Another debate on how many angels will fit on the head of a pin?

In this case I accept that there is a difference between the absolute magnitude and the relative magnitude, but, IMHO, that difference is not meaningful....unless, of course, you happen to hold the winning ticket.
 
I know the close to 0 probability of winning - but then, how comes that there are winners at every drawing?
That's amusing in the context of the lottery, but it's surprising how many people don't realise that this phenomenon affects their lives every day. When it appears as the Prosecutor's Fallacy, it can have serious consequences.
 
I disagree that all of the people profiled are train wrecks.

Last night they showed a woman (an MD) who won 17.5m net and only bought a $600K house, 3 college educations for her nieces, and a NYC apt. She also has kept working.

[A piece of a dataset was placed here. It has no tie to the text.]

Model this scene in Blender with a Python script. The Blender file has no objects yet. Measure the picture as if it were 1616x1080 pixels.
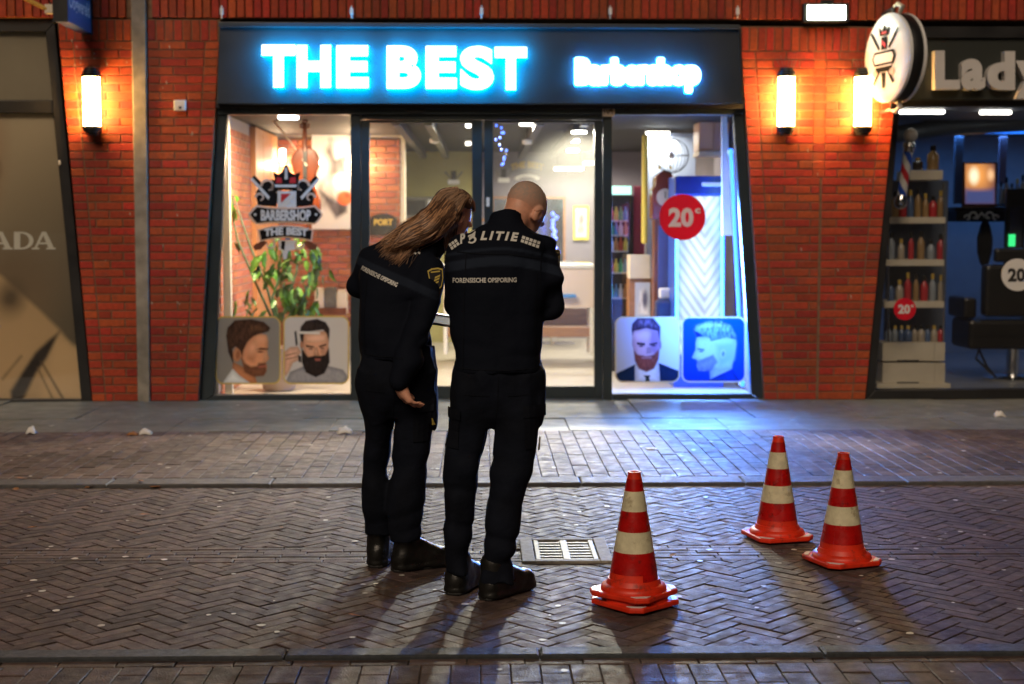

On another episode they profiled a man who won $30M (annuity) who used each years payment to buy an income property. Now with two years left he has a net worth larger than what he won before taxes.
 
I consider my "lottery" win to be the ESOP I cashed out when I left my company nearly 2 years ago. It was worth $300k and I invested it in a high-yield (not junk) bond fund which is funding nearly whole ER income stream.
 
I am an avid reader of books about these kinds of "sudden money" situations but I've never seen this show. I'll try to look it up next time I'm around a TV.
One book I found fascinating on the subject of annuity buyouts was Edward Ugel's Money for Nothing.
From his website:
Ed met hundreds of lottery winners and saw up-close the often hilarious, sometime sad outcome when great wealth is dropped on ordinary people. Once lottery winners realized their “dream-come-true” multimillion jackpots were not all that they were cracked up to be, Ed's job was to sell them the cash they wanted—and often needed. Winners were rarely in a position to walk the other way. As Ed learned, few of them had the financial savvy to keep up with the lottery-winner lifestyle. In fact, some just wanted their old lives back.